What is required: Please transcribe the data that follows without the pictures, keeping every word the same.

Given material:

===

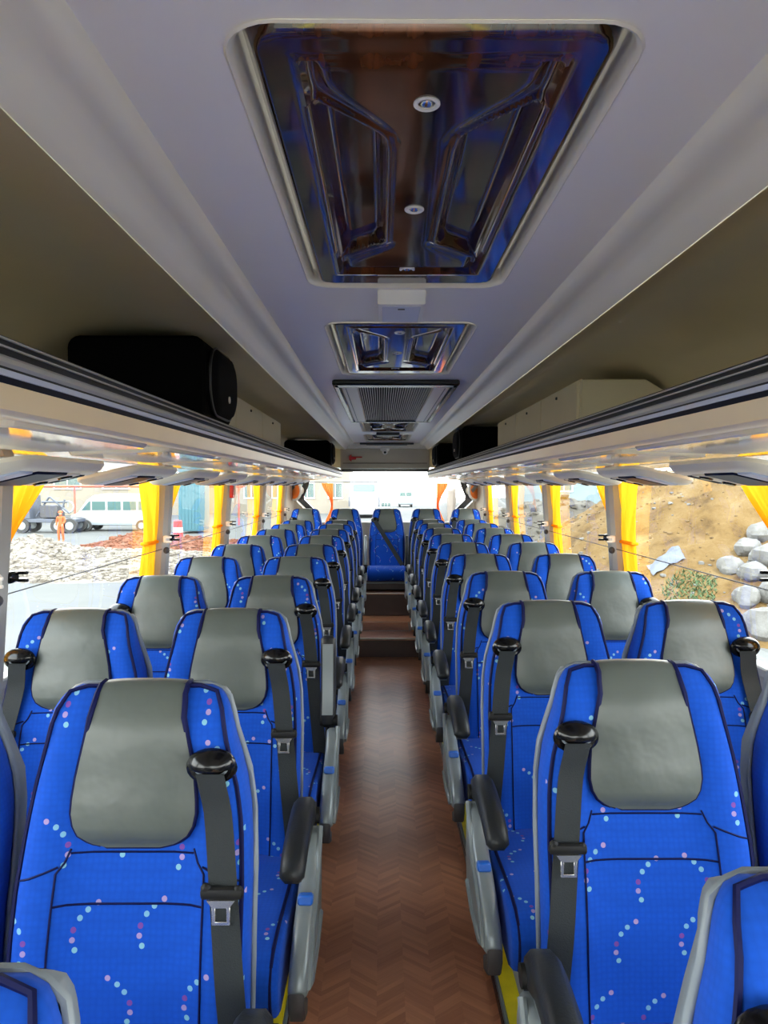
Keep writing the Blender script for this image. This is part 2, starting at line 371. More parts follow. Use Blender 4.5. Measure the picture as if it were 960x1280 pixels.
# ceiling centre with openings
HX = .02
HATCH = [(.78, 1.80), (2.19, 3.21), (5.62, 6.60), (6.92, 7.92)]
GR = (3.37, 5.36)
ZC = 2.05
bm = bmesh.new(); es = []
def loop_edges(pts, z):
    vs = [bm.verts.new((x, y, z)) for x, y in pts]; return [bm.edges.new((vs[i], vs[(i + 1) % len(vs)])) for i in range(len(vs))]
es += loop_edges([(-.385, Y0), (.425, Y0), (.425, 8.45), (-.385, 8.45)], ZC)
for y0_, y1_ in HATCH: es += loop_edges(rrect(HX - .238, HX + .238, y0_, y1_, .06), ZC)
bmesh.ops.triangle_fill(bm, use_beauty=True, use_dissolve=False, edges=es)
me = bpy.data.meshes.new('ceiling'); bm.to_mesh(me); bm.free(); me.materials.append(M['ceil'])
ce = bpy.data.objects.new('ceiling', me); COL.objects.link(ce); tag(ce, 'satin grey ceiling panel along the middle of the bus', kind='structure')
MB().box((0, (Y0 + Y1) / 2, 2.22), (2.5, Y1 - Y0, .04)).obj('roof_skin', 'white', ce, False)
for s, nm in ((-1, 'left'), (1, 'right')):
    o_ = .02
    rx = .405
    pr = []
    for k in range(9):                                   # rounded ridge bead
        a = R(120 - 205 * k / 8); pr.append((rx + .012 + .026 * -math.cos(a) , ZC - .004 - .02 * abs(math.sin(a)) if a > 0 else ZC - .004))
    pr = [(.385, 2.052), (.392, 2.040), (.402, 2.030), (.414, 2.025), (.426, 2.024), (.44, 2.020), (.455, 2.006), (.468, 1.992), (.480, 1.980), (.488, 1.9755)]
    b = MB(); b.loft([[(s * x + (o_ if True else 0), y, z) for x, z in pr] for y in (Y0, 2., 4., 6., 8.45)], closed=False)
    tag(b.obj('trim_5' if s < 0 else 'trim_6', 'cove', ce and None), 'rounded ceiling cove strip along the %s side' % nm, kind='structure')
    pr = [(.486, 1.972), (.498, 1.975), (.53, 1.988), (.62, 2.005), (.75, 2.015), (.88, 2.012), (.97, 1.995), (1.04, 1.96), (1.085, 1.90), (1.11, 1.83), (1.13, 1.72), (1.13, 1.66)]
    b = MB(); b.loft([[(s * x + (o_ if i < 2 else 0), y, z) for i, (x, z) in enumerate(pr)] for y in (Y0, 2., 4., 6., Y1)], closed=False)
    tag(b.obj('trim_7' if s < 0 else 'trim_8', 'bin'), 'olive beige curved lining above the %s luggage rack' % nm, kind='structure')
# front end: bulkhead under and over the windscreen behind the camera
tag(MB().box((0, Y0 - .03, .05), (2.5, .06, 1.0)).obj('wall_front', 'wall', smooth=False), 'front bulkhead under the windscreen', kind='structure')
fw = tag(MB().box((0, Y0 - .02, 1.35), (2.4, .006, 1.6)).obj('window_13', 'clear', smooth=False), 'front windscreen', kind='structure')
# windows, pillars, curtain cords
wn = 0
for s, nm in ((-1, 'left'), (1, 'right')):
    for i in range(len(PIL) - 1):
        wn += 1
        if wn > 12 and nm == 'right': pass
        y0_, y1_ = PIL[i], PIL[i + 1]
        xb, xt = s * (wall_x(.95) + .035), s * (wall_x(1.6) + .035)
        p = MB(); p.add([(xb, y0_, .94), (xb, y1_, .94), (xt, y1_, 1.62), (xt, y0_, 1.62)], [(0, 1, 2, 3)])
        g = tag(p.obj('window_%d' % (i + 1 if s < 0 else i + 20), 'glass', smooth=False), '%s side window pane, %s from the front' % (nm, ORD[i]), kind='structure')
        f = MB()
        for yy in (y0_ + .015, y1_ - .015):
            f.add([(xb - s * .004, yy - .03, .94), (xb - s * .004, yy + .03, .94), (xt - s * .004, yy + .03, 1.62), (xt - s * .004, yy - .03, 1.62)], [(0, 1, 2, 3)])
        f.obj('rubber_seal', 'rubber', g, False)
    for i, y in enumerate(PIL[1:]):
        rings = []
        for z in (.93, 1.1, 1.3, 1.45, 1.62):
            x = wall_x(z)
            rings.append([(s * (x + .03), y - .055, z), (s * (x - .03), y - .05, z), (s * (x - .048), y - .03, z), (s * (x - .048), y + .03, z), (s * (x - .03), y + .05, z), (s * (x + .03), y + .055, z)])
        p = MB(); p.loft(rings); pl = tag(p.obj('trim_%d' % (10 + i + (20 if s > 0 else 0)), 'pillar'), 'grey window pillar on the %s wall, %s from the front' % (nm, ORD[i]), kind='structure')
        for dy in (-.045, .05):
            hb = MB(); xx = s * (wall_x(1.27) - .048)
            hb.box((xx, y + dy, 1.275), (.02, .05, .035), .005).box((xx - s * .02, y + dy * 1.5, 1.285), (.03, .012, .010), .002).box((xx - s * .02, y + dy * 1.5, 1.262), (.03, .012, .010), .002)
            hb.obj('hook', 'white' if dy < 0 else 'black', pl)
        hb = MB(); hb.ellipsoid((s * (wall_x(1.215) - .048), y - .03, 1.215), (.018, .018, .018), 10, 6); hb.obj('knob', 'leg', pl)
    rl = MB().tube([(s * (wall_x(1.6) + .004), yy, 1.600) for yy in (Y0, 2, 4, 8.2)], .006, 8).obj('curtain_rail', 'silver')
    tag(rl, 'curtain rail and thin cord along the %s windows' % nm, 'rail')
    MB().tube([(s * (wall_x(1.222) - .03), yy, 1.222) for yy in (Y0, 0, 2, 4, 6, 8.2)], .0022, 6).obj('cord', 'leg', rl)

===

Written solution:
Keep writing the Blender script for this image. This is part 2, starting at line 371. More parts follow. Use Blender 4.5. Measure the picture as if it were 960x1280 pixels.
# ceiling centre with openings
HX = .02
HATCH = [(.78, 1.80), (2.19, 3.21), (5.62, 6.60), (6.92, 7.92)]
GR = (3.37, 5.36)
ZC = 2.05
bm = bmesh.new(); es = []
def loop_edges(pts, z):
    vs = [bm.verts.new((x, y, z)) for x, y in pts]; return [bm.edges.new((vs[i], vs[(i + 1) % len(vs)])) for i in range(len(vs))]
es += loop_edges([(-.385, Y0), (.425, Y0), (.425, 8.45), (-.385, 8.45)], ZC)
for y0_, y1_ in HATCH: es += loop_edges(rrect(HX - .238, HX + .238, y0_, y1_, .06), ZC)
bmesh.ops.triangle_fill(bm, use_beauty=True, use_dissolve=False, edges=es)
me = bpy.data.meshes.new('ceiling'); bm.to_mesh(me); bm.free(); me.materials.append(M['ceil'])
ce = bpy.data.objects.new('ceiling', me); COL.objects.link(ce); tag(ce, 'satin grey ceiling panel along the middle of the bus', kind='structure')
MB().box((0, (Y0 + Y1) / 2, 2.22), (2.5, Y1 - Y0, .04)).obj('roof_skin', 'white', ce, False)
for s, nm in ((-1, 'left'), (1, 'right')):
    o_ = .02
    rx = .405
    pr = []
    for k in range(9):                                   # rounded ridge bead
        a = R(120 - 205 * k / 8); pr.append((rx + .012 + .026 * -math.cos(a) , ZC - .004 - .02 * abs(math.sin(a)) if a > 0 else ZC - .004))
    pr = [(.385, 2.052), (.392, 2.040), (.402, 2.030), (.414, 2.025), (.426, 2.024), (.44, 2.020), (.455, 2.006), (.468, 1.992), (.480, 1.980), (.488, 1.9755)]
    b = MB(); b.loft([[(s * x + (o_ if True else 0), y, z) for x, z in pr] for y in (Y0, 2., 4., 6., 8.45)], closed=False)
    tag(b.obj('trim_5' if s < 0 else 'trim_6', 'cove', ce and None), 'rounded ceiling cove strip along the %s side' % nm, kind='structure')
    pr = [(.486, 1.972), (.498, 1.975), (.53, 1.988), (.62, 2.005), (.75, 2.015), (.88, 2.012), (.97, 1.995), (1.04, 1.96), (1.085, 1.90), (1.11, 1.83), (1.13, 1.72), (1.13, 1.66)]
    b = MB(); b.loft([[(s * x + (o_ if i < 2 else 0), y, z) for i, (x, z) in enumerate(pr)] for y in (Y0, 2., 4., 6., Y1)], closed=False)
    tag(b.obj('trim_7' if s < 0 else 'trim_8', 'bin'), 'olive beige curved lining above the %s luggage rack' % nm, kind='structure')
# front end: bulkhead under and over the windscreen behind the camera
tag(MB().box((0, Y0 - .03, .05), (2.5, .06, 1.0)).obj('wall_front', 'wall', smooth=False), 'front bulkhead under the windscreen', kind='structure')
fw = tag(MB().box((0, Y0 - .02, 1.35), (2.4, .006, 1.6)).obj('window_13', 'clear', smooth=False), 'front windscreen', kind='structure')
# windows, pillars, curtain cords
wn = 0
for s, nm in ((-1, 'left'), (1, 'right')):
    for i in range(len(PIL) - 1):
        wn += 1
        if wn > 12 and nm == 'right': pass
        y0_, y1_ = PIL[i], PIL[i + 1]
        xb, xt = s * (wall_x(.95) + .035), s * (wall_x(1.6) + .035)
        p = MB(); p.add([(xb, y0_, .94), (xb, y1_, .94), (xt, y1_, 1.62), (xt, y0_, 1.62)], [(0, 1, 2, 3)])
        g = tag(p.obj('window_%d' % (i + 1 if s < 0 else i + 20), 'glass', smooth=False), '%s side window pane, %s from the front' % (nm, ORD[i]), kind='structure')
        f = MB()
        for yy in (y0_ + .015, y1_ - .015):
            f.add([(xb - s * .004, yy - .03, .94), (xb - s * .004, yy + .03, .94), (xt - s * .004, yy + .03, 1.62), (xt - s * .004, yy - .03, 1.62)], [(0, 1, 2, 3)])
        f.obj('rubber_seal', 'rubber', g, False)
    for i, y in enumerate(PIL[1:]):
        rings = []
        for z in (.93, 1.1, 1.3, 1.45, 1.62):
            x = wall_x(z)
            rings.append([(s * (x + .03), y - .055, z), (s * (x - .03), y - .05, z), (s * (x - .048), y - .03, z), (s * (x - .048), y + .03, z), (s * (x - .03), y + .05, z), (s * (x + .03), y + .055, z)])
        p = MB(); p.loft(rings); pl = tag(p.obj('trim_%d' % (10 + i + (20 if s > 0 else 0)), 'pillar'), 'grey window pillar on the %s wall, %s from the front' % (nm, ORD[i]), kind='structure')
        for dy in (-.045, .05):
            hb = MB(); xx = s * (wall_x(1.27) - .048)
            hb.box((xx, y + dy, 1.275), (.02, .05, .035), .005).box((xx - s * .02, y + dy * 1.5, 1.285), (.03, .012, .010), .002).box((xx - s * .02, y + dy * 1.5, 1.262), (.03, .012, .010), .002)
            hb.obj('hook', 'white' if dy < 0 else 'black', pl)
        hb = MB(); hb.ellipsoid((s * (wall_x(1.215) - .048), y - .03, 1.215), (.018, .018, .018), 10, 6); hb.obj('knob', 'leg', pl)
    rl = MB().tube([(s * (wall_x(1.6) + .004), yy, 1.600) for yy in (Y0, 2, 4, 8.2)], .006, 8).obj('curtain_rail', 'silver')
    tag(rl, 'curtain rail and thin cord along the %s windows' % nm, 'rail')
    MB().tube([(s * (wall_x(1.222) - .03), yy, 1.222) for yy in (Y0, 0, 2, 4, 6, 8.2)], .0022, 6).obj('cord', 'leg', rl)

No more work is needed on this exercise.